In the summer of 1993, during that trip when I had the surreal experience of presenting my passport on the train at the border of the new Czech and Slovak republics, I managed to get the archival materials I needed.  The Masaryk and Beneš papers were in a new archive, temporarily located at Invalidovna, a former infirmary for war veterans dating from the eighteenth century that the Ministry of Defense owned.  The same archivist at the Presidential Archive who had denied me access two years before welcomed me and was more than helpful as I tracked down various documents.  Since then, I have been in the Czech Republic and Slovakia numerous times.  My stay in the Czech Republic in the summer of 2003 included a memorable experience.  In anticipation of the republic’s entry into the European Union in 2004, legislators had been passing new laws for several years to conform with the acquis communautaire.  New EU-regulation crosswalks, known in Czech as zebry (zebras), just had been painted on the street, and a pedestrian in those crosswalks had the right of way.  Gone were the days when Prague drivers targeted old ladies pulling their carts of groceries and laughed as the babičky scurried toward the curb.† As I stood at a notoriously dangerous crosswalk with others, waiting for a break in traffic, I saw that one brave soul next to me placed his or her foot on the crosswalk.  The drivers suddenly stopped their cars, at least one of them screeching his tires.  We crossed unconcerned and unharassed.  Clearly, the EU, about which many were skeptical, would have its benefits.  Another minor but amazing experience was visiting Slovakia in the summer of 2009, when on a Poprad street corner, the bankomat, that is, the automatic teller machine, spat out euros.
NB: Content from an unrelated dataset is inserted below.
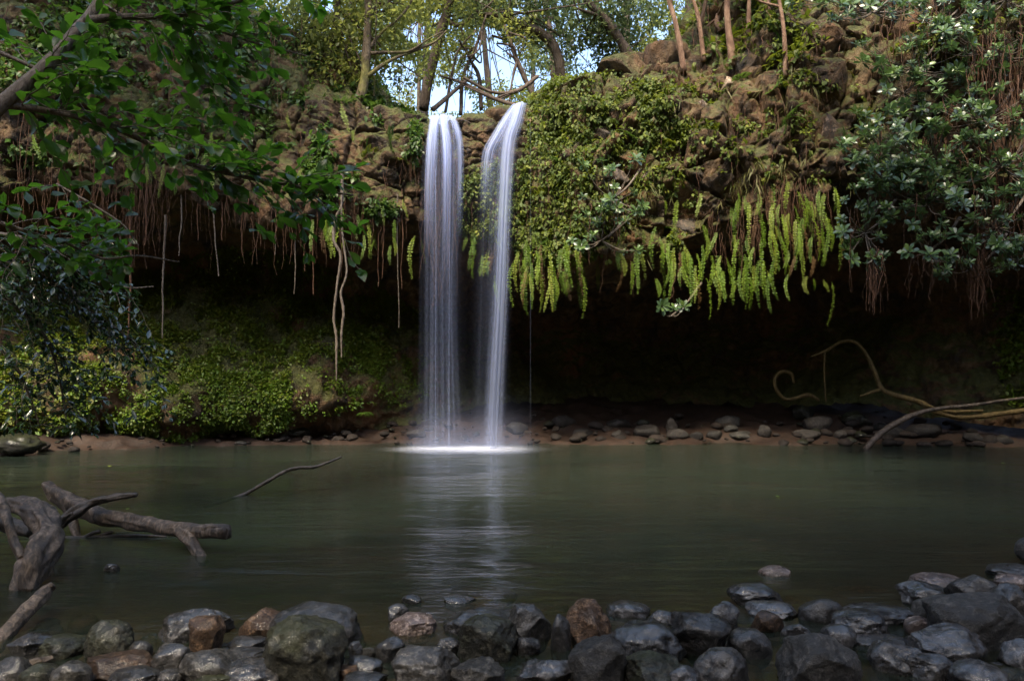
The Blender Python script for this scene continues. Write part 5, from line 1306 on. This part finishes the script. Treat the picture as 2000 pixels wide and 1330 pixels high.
# ------------------------------------------------------------------ near tree on the left with broad leaves
leafm = []
for k in range(6):
    mb = MB(); rg = np.random.default_rng(k)
    T_, F_ = LEAF_FULL
    T2 = T_.copy(); T2[:, 2] += -0.12 * T2[:, 1] ** 2 * rg.uniform(0.2, 1.6) + 0.05 * rg.normal(size=len(T2)) * (T2[:, 1] > .3); T2[:, 0] *= rg.uniform(0.52, 0.66)
    mb.add(T2, F_); me_ = mb.mesh('leaf', True); me_.materials.append(M['near_leaf']); leafm.append(me_)
def leafy_tree(name, label, cat, limbs, twig_spec, nobj, mass_mat, llen, grp=None, tmpl=LEAF_FULL, ok=None, wleaf=0.6, upb=1.0):
    base = at(*limbs[0][1][0][:3])
    root = empty(name, base, label, cat, grp)
    ctr, limbo = [], []
    for k, (pn, pts) in enumerate(limbs):
        C4 = curve(np.array([[*at(a, b, Y), r / FPX * Y] for a, b, Y, r in pts]), 40)
        mb = MB(); mb.add(*tube(C4[:, :3] - base, C4[:, 3], 9, 0.10, k)); limbo.append(mb.build(pn, M['twig'], root)); ctr.append(C4[:, :3])
    twigs = MB(); lp, la, lo_ = [], [], []
    for (li, f0, f1, n, L0, L1, bias) in twig_spec:
        for k in range(n):
            f = R.uniform(f0, f1); i0 = int(f * 39); s = ctr[li][i0]
            tdir = ctr[li][min(i0 + 1, 39)] - ctr[li][max(i0 - 1, 0)]; tdir /= np.linalg.norm(tdir) + 1e-9
            d = tdir * 0.7 + R.normal(0, 0.6, 3) * np.array([1, .9, 1]) + np.array(bias); d /= np.linalg.norm(d)
            L_ = R.uniform(L0, L1); m = max(5, int(L_ / (llen * 0.42)))
            q = np.linspace(0, 1, m)[:, None]
            C = s + d * L_ * q + np.array([0, 0, -0.22 * L_]) * q ** 2 + np.cumsum(R.normal(0, 0.008, (m, 3)), 0)
            px, py = project(C[-1]); px0, py0 = project(C[m // 2])
            if ok is not None and not (ok(px, py) and ok(px0, py0)): continue
            twigs.add(*tube(C - base, np.linspace(0.0045, 0.0018, m) * (llen / 0.11), 4, cap=False))
            T_ = np.gradient(C, axis=0); T_ /= np.linalg.norm(T_, axis=1)[:, None]
            for j in range(1, m):
                sd_ = np.cross(T_[j], [0, 0, 1.0]); sd_ /= np.linalg.norm(sd_) + 1e-9
                for rep in range(1 if j < m - 1 else 4):
                    sg = 1 if (j + rep) % 2 else -1
                    ax = T_[j] * R.uniform(0.3, 0.9) + sd_ * sg * R.uniform(0.4, 1.0) + R.normal(0, .3, 3)
                    lp.append(C[j]); la.append(ax); lo_.append(li)
    twigs.build('twigs', M['twig'], root)['kind'] = 'stuff'
    lp = np.array(lp); la = np.array(la); n = len(lp)
    ln = llen * R.uniform(0.6, 1.25, n)
    up = np.array([0, 0, upb]) + rdir(n) * 0.75
    order = np.argsort(-ln / lp[:, 1])
    for k in order[:nobj]:
        ax = Vector(la[k]).normalized(); z = Vector(up[k]); x = ax.cross(z).normalized(); z = x.cross(ax)
        o = link('leaf', leafm[R.integers(6)], None, limbo[lo_[k]])
        o.matrix_local = Matrix.Translation(Vector(lp[k] - base)) @ Matrix((x, ax, z)).transposed().to_4x4() @ Matrix.Scale(float(ln[k]), 4)
    rest = order[nobj:]
    mb = MB(); leaf_field(mb, lp[rest] - base, la[rest], up[rest], ln[rest], wleaf, tmpl, R.random(len(rest)))
    o = mb.build('foliage', M[mass_mat], root, True); o['kind'] = 'stuff'
    print(name, n, 'leaves')
    return root
okA = lambda px, py: px < 715 and (py < 250 + 0.32 * px + 60 if px > 250 else py < 560) and not (px > 560 and py > 40 and py < 215) and not (px > 655 and py < 230)
leafy_tree('broadleaf_tree', 'near tree reaching in from the left with broad green leaves', 'tree',
  [('branch', [(-120, 300, 3.9, 17), (0, 205, 4.1, 15), (60, 155, 4.2, 14), (110, 110, 4.3, 13), (150, 60, 4.4, 11), (180, 25, 4.5, 10), (215, -40, 4.6, 9)]),
   ('branch', [(165, 42, 4.4, 8), (220, 34, 4.5, 7), (300, 33, 4.6, 6), (380, 26, 4.7, 5), (430, 12, 4.8, 4), (560, -20, 5.0, 2)]),
   ('branch', [(-10, 205, 4.1, 7), (60, 212, 4.2, 6.5), (140, 226, 4.3, 6), (220, 248, 4.4, 6), (300, 285, 4.5, 5.5), (370, 320, 4.6, 5), (450, 340, 4.7, 4), (560, 362, 4.8, 3), (690, 382, 4.9, 2)]),
   ('branch', [(-20, 95, 4.6, 4), (60, 130, 4.6, 4), (120, 165, 4.7, 3.5), (180, 235, 4.8, 3), (200, 235, 4.8, 2)]),
   ('branch', [(200, 8, 4.9, 3.5), (270, 50, 5.0, 3.5), (350, 85, 5.1, 3), (400, 145, 5.2, 3), (450, 190, 5.2, 2.5), (520, 215, 5.3, 1.5)]),
   ('branch', [(-20, 428, 4.8, 4), (60, 455, 4.8, 3.5), (135, 477, 4.9, 3), (200, 505, 5.0, 2.5), (270, 500, 5.0, 2), (350, 512, 5.0, 1.2)]),
   ('branch', [(330, 40, 4.7, 3), (400, 52, 4.8, 2.6), (500, 85, 4.9, 2), (600, 110, 5.0, 1.2)]),
   ('branch', [(110, 360, 5.3, 2.5), (180, 400, 5.3, 2.5), (240, 440, 5.3, 2), (270, 480, 5.3, 1.2)])],
  [(0, .2, 1, 18, .25, .6, (.2, 0, .1)), (1, 0, 1, 25, .2, .6, (.2, 0, .1)), (2, .05, 1, 36, .2, .55, (.1, 0, 0)), (3, 0, 1, 16, .2, .5, (.2, 0, 0)), (4, 0, 1, 24, .2, .5, (.3, 0, 0)), (5, 0, 1, 34, .2, .4, (.1, 0, .1)), (6, 0, 1, 24, .15, .4, (.2, 0, 0)), (2, .62, 1, 30, .15, .42, (.1, 0, .05)), (7, 0, 1, 24, .2, .4, (.1, 0, 0))],
  300, 'near_leaf_mass', 0.108, None, LEAF_FULL, okA)
okB = lambda px, py: px < 360 and py > 430 and py < 850 and px < 200 + 0.55 * (py - 430) * (1 if py < 700 else 0.0) + (140 if py >= 700 else 0)
leafy_tree('glossy_shrub', 'glossy small-leaved shrub overhanging the pool at left below the broad leaves', 'shrub',
  [('branch', [(-60, 480, 8.0, 6), (30, 520, 8.0, 5), (110, 560, 8.1, 4), (180, 610, 8.2, 3), (250, 660, 8.2, 2), (300, 720, 8.3, 1)]),
   ('branch', [(-60, 560, 8.2, 5), (20, 590, 8.2, 4), (90, 660, 8.3, 3), (120, 760, 8.4, 2), (130, 820, 8.4, 1)]),
   ('branch', [(-60, 450, 7.8, 5), (60, 470, 7.8, 4), (150, 520, 7.9, 3), (240, 560, 8.0, 2), (300, 560, 8.0, 1)]),
   ('branch', [(-60, 640, 8.4, 4), (20, 700, 8.4, 3), (60, 780, 8.5, 2), (80, 840, 8.5, 1)])],
  [(0, 0.05, 1, 80, .3, .9, (.2, 0, -.1)), (1, 0.05, 1, 60, .3, .9, (.2, 0, -.1)), (2, .05, 1, 70, .3, .8, (.2, 0, -.1)), (3, .05, 1, 46, .3, .8, (.2, 0, 0))],
  0, 'shrub_leaf', 0.115, None, LEAF_FULL, okB, 0.42, 2.2)

# ------------------------------------------------------------------ fallen leaves
for px, py, c, lb in [(1515, 970, 'frond', 'small yellow leaf floating in the open pool on the right'), (215, 910, 'frond', 'tiny yellow leaf floating near the left bank'), (248, 994, 'frond', 'tiny yellow leaf floating above the driftwood log'), (1965, 905, 'frond', 'tiny yellow leaf floating near the right frame edge')]:
    mb = MB(); mb.add(LEAF_FULL[0], LEAF_FULL[1]); o = mb.build('fallen_leaf', M[c]); Y = ywater(py); o.location = (*at(px, py, Y)[:2], 0.008); s = 9 / FPX * Y; o.scale = (s, s, s * .5); o.rotation_euler = (0, 0, R.uniform(0, 6)); tag(o, lb, 'leaf')

# ------------------------------------------------------------------ unseen trees added behind the viewpoint to shade the near stones
for k, (x, y, lm) in enumerate([(-6.5, -3.5, 'forest_dark'), (-2.0, -5.0, 'forest_leaf'), (2.6, -4.2, 'forest_dark'), (7.0, -3.0, 'forest_leaf'), (-10.5, -1.0, 'forest_leaf'), (10.5, 0.5, 'forest_dark')]):
    z0 = float(bed(np.array([x]), np.array([y]))[0]) - 0.2
    base = np.array([x, y, z0])
    root = empty('added_shade_tree', base, ['broad', 'tall', 'dark', 'pale', 'leftmost', 'rightmost'][k] + ' unseen tree added behind the viewpoint to shade the near bank', 'tree', 'trees added behind the viewpoint for shade')
    H = 9.5 + (k % 3)
    C = curve(np.array([[0, 0, 0], [.2, .5, H * .4], [.1, 1.4, H * .7], [0, 2.2, H]]), 20)
    mb = MB(); mb.add(*tube(C, np.linspace(.25, .06, 20), 8, .12, k)); mb.build('trunk', M['bark'], root)
    mb = MB()
    for q in range(9):
        c = np.array([R.normal(0, 1.9), 2.0 + R.normal(0, 1.7), H * R.uniform(.72, 1.1)]); n = 900
        P = c + rdir(n) * (R.random(n) ** .4)[:, None] * 1.5 * np.array([1, 1, .6])
        leaf_field(mb, P, rdir(n), np.array([0, 0, 1.0]) + rdir(n) * .6, .26 * R.uniform(.6, 1.3, n), .9, LEAF_QUAD, R.random(n))
    mb.build('crown', M[lm], root, False)

# unseen canopy trees added above the frame to cut light in the gorge
for k, (x, y, cx_, cy_, cz) in enumerate([(-15, 2, -7.0, 3.2, 10.8), (-15, 13, -8.5, 12.5, 13.0), (15, 3, 8.0, 3.5, 11.5), (15.5, 8, 8.0, 8.0, 12.5)]):
    z0 = float(bed(np.array([x]), np.array([y]))[0]) - 0.2
    base = np.array([x, y, z0]); c = np.array([cx_, cy_, cz]) - base
    root = empty('added_canopy_tree', base, ['first', 'second', 'third', 'fourth', 'fifth', 'sixth', 'seventh', 'eighth'][k] + ' unseen tree added over the gorge rim to shade the gorge', 'tree', 'trees added over the gorge rims for shade')
    C = curve(np.array([[0, 0, 0], [c[0] * .1, c[1] * .2, c[2] * .5], [c[0] * .45, c[1] * .6, c[2] * .9], c]), 20)
    mb = MB(); mb.add(*tube(C, np.linspace(.3, .06, 20), 8, .12, k)); mb.build('trunk', M['bark'], root)
    mb = MB()
    for q in range(14):
        p = c + np.array([R.normal(0, 2.0), R.normal(0, 1.7), R.normal(0, .7)]); n = 420
        P = p + rdir(n) * (R.random(n) ** .4)[:, None] * 1.5 * np.array([1, 1, .5])
        leaf_field(mb, P, rdir(n), np.array([0, 0, 1.0]) + rdir(n) * .6, .3 * R.uniform(.6, 1.3, n), .9, LEAF_QUAD, R.random(n))
    mb.build('crown', M['forest_leaf' if k % 2 else 'forest_dark'], root, False)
When my second ex-wife and I watched the CNN broadcast that morning of 1 January 1993, I remarked in frustration that the republic had divided so that it can come together again in the European Union.  Eleven years later, that prediction became reality.  Driving from Slovakia to the Czech Republic in 2009, a few newly-minted Slovak euros jingling in my pocket, Slovak police stopped me at an abandoned border check post.  I wondered what I had done wrong because I was not speeding.  After giving them my papers, they began grilling me: Was the woman in the passenger seat my wife? (It was Lenka, a close friend of mine from Prague.)  Why was it that the car was not registered to me, was not the possession of the woman in the front seat, and not a rental?  (A friend in Prague had lent us the car.)  Was the boy in the back seat mine, hers, or ours?  (Vojtěch is Lenka’s son.)  How is it that I am driving with an expired Florida license?  (The renewal sticker was on the reverse side of the license.)  How was it that I speak Czech?  (I explained that, as a professor, I specialize in Czechoslovak history.)  What was I doing in Slovakia?  These last two questions and the policemen’s increasingly friendly tone made me realize that their curiosity was getting the best of them.  I told them that I had been visiting relatives in Poprad, and they asked why, if my relatives are Slovak, I am speaking Czech.  I offered my standard line: my mother, who was Slovak but born in America, refused to teach me Slovak, and Czech was easier to acquire.  They returned my papers and wished me a pleasant journey.  As I took the documents, I asked what I had done to be stopped.  “Nothing,” they replied.  I left the abandoned border crossing and wondered whether it had been the same one that I had seen on CNN sixteen years earlier.

Pensacola, FL
31 December 2012


†During socialism, Czechs humorously commented that the grandmothers were pulling RVHP carts, after the Council of Mutual Economic Assistance (Rada vzájemné hospodářské pomoci), the Warsaw Pact’s equivalent of the European Economic Community.  The abbreviation for the carts, however, stood for something else: ráno vyjedu, hovno přivezu—in the morning I leave, and I bring back shit.  In other words, the grandmothers, who often bought groceries and did housework for their grown children, would shop but bring home very little because of the poor selection of goods, shortages, or lack of disposable income.